Required task: Reproduce this listing in full.

-- START --

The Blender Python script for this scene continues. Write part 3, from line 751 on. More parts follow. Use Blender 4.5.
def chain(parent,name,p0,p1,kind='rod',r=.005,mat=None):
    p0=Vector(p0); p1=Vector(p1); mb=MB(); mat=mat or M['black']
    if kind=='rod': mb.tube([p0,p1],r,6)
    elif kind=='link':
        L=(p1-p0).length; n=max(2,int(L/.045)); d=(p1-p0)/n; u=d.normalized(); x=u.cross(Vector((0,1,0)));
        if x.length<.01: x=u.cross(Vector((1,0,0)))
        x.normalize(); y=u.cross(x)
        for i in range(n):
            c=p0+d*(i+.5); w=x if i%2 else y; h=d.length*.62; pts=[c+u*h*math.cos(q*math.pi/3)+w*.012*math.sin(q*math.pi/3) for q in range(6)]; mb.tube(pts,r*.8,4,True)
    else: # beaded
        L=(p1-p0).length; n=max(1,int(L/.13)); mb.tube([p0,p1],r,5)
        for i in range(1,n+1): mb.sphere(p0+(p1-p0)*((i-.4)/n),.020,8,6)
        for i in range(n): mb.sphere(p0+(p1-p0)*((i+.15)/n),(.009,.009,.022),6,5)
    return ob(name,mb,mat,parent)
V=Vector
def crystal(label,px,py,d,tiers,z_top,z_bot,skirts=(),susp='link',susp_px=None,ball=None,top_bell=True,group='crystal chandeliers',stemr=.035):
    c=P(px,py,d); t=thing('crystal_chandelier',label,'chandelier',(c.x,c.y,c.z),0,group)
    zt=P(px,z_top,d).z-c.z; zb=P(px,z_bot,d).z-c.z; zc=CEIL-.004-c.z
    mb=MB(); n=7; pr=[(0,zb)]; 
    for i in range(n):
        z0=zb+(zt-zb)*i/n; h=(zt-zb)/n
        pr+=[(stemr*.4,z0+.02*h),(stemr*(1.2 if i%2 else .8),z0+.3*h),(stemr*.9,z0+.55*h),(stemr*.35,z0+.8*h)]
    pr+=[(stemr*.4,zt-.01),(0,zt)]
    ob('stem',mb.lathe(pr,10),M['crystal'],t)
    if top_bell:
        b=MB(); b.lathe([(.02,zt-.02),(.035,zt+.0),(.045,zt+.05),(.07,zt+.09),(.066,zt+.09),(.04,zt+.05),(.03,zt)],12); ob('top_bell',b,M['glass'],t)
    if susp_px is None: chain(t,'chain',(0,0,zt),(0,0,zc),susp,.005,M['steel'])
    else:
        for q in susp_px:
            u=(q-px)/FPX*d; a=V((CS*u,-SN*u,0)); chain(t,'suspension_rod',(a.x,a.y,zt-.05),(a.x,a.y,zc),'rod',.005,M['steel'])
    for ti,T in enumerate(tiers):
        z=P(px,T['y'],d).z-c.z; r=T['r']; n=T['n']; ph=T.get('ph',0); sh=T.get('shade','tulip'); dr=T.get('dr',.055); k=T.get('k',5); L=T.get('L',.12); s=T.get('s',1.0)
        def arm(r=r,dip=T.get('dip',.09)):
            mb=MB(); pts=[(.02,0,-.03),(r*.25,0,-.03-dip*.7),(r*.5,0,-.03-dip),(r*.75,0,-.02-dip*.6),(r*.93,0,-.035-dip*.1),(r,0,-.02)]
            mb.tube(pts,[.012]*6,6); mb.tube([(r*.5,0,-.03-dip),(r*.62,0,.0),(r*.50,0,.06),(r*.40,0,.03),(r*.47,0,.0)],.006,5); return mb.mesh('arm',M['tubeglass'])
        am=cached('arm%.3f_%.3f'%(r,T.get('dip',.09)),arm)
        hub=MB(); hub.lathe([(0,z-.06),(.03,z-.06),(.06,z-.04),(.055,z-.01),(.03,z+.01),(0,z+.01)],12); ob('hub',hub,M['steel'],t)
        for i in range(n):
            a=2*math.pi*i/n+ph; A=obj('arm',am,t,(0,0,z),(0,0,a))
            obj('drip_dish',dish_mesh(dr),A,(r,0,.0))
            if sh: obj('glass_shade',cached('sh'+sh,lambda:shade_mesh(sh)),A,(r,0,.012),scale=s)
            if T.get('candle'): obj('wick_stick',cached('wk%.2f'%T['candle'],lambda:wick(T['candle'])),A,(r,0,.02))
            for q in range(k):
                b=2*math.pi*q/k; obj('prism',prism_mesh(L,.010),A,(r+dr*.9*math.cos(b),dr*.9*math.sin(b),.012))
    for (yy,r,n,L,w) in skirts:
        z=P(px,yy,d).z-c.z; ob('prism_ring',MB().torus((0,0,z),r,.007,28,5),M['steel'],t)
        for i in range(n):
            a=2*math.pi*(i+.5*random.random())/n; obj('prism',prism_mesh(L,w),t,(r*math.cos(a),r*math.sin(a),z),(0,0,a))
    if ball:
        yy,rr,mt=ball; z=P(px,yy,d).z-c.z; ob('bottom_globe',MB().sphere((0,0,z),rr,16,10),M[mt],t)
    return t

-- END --

Written reply:
The Blender Python script for this scene continues. Write part 3, from line 751 on. More parts follow. Use Blender 4.5.
def chain(parent,name,p0,p1,kind='rod',r=.005,mat=None):
    p0=Vector(p0); p1=Vector(p1); mb=MB(); mat=mat or M['black']
    if kind=='rod': mb.tube([p0,p1],r,6)
    elif kind=='link':
        L=(p1-p0).length; n=max(2,int(L/.045)); d=(p1-p0)/n; u=d.normalized(); x=u.cross(Vector((0,1,0)));
        if x.length<.01: x=u.cross(Vector((1,0,0)))
        x.normalize(); y=u.cross(x)
        for i in range(n):
            c=p0+d*(i+.5); w=x if i%2 else y; h=d.length*.62; pts=[c+u*h*math.cos(q*math.pi/3)+w*.012*math.sin(q*math.pi/3) for q in range(6)]; mb.tube(pts,r*.8,4,True)
    else: # beaded
        L=(p1-p0).length; n=max(1,int(L/.13)); mb.tube([p0,p1],r,5)
        for i in range(1,n+1): mb.sphere(p0+(p1-p0)*((i-.4)/n),.020,8,6)
        for i in range(n): mb.sphere(p0+(p1-p0)*((i+.15)/n),(.009,.009,.022),6,5)
    return ob(name,mb,mat,parent)
V=Vector
def crystal(label,px,py,d,tiers,z_top,z_bot,skirts=(),susp='link',susp_px=None,ball=None,top_bell=True,group='crystal chandeliers',stemr=.035):
    c=P(px,py,d); t=thing('crystal_chandelier',label,'chandelier',(c.x,c.y,c.z),0,group)
    zt=P(px,z_top,d).z-c.z; zb=P(px,z_bot,d).z-c.z; zc=CEIL-.004-c.z
    mb=MB(); n=7; pr=[(0,zb)]; 
    for i in range(n):
        z0=zb+(zt-zb)*i/n; h=(zt-zb)/n
        pr+=[(stemr*.4,z0+.02*h),(stemr*(1.2 if i%2 else .8),z0+.3*h),(stemr*.9,z0+.55*h),(stemr*.35,z0+.8*h)]
    pr+=[(stemr*.4,zt-.01),(0,zt)]
    ob('stem',mb.lathe(pr,10),M['crystal'],t)
    if top_bell:
        b=MB(); b.lathe([(.02,zt-.02),(.035,zt+.0),(.045,zt+.05),(.07,zt+.09),(.066,zt+.09),(.04,zt+.05),(.03,zt)],12); ob('top_bell',b,M['glass'],t)
    if susp_px is None: chain(t,'chain',(0,0,zt),(0,0,zc),susp,.005,M['steel'])
    else:
        for q in susp_px:
            u=(q-px)/FPX*d; a=V((CS*u,-SN*u,0)); chain(t,'suspension_rod',(a.x,a.y,zt-.05),(a.x,a.y,zc),'rod',.005,M['steel'])
    for ti,T in enumerate(tiers):
        z=P(px,T['y'],d).z-c.z; r=T['r']; n=T['n']; ph=T.get('ph',0); sh=T.get('shade','tulip'); dr=T.get('dr',.055); k=T.get('k',5); L=T.get('L',.12); s=T.get('s',1.0)
        def arm(r=r,dip=T.get('dip',.09)):
            mb=MB(); pts=[(.02,0,-.03),(r*.25,0,-.03-dip*.7),(r*.5,0,-.03-dip),(r*.75,0,-.02-dip*.6),(r*.93,0,-.035-dip*.1),(r,0,-.02)]
            mb.tube(pts,[.012]*6,6); mb.tube([(r*.5,0,-.03-dip),(r*.62,0,.0),(r*.50,0,.06),(r*.40,0,.03),(r*.47,0,.0)],.006,5); return mb.mesh('arm',M['tubeglass'])
        am=cached('arm%.3f_%.3f'%(r,T.get('dip',.09)),arm)
        hub=MB(); hub.lathe([(0,z-.06),(.03,z-.06),(.06,z-.04),(.055,z-.01),(.03,z+.01),(0,z+.01)],12); ob('hub',hub,M['steel'],t)
        for i in range(n):
            a=2*math.pi*i/n+ph; A=obj('arm',am,t,(0,0,z),(0,0,a))
            obj('drip_dish',dish_mesh(dr),A,(r,0,.0))
            if sh: obj('glass_shade',cached('sh'+sh,lambda:shade_mesh(sh)),A,(r,0,.012),scale=s)
            if T.get('candle'): obj('wick_stick',cached('wk%.2f'%T['candle'],lambda:wick(T['candle'])),A,(r,0,.02))
            for q in range(k):
                b=2*math.pi*q/k; obj('prism',prism_mesh(L,.010),A,(r+dr*.9*math.cos(b),dr*.9*math.sin(b),.012))
    for (yy,r,n,L,w) in skirts:
        z=P(px,yy,d).z-c.z; ob('prism_ring',MB().torus((0,0,z),r,.007,28,5),M['steel'],t)
        for i in range(n):
            a=2*math.pi*(i+.5*random.random())/n; obj('prism',prism_mesh(L,w),t,(r*math.cos(a),r*math.sin(a),z),(0,0,a))
    if ball:
        yy,rr,mt=ball; z=P(px,yy,d).z-c.z; ob('bottom_globe',MB().sphere((0,0,z),rr,16,10),M[mt],t)
    return t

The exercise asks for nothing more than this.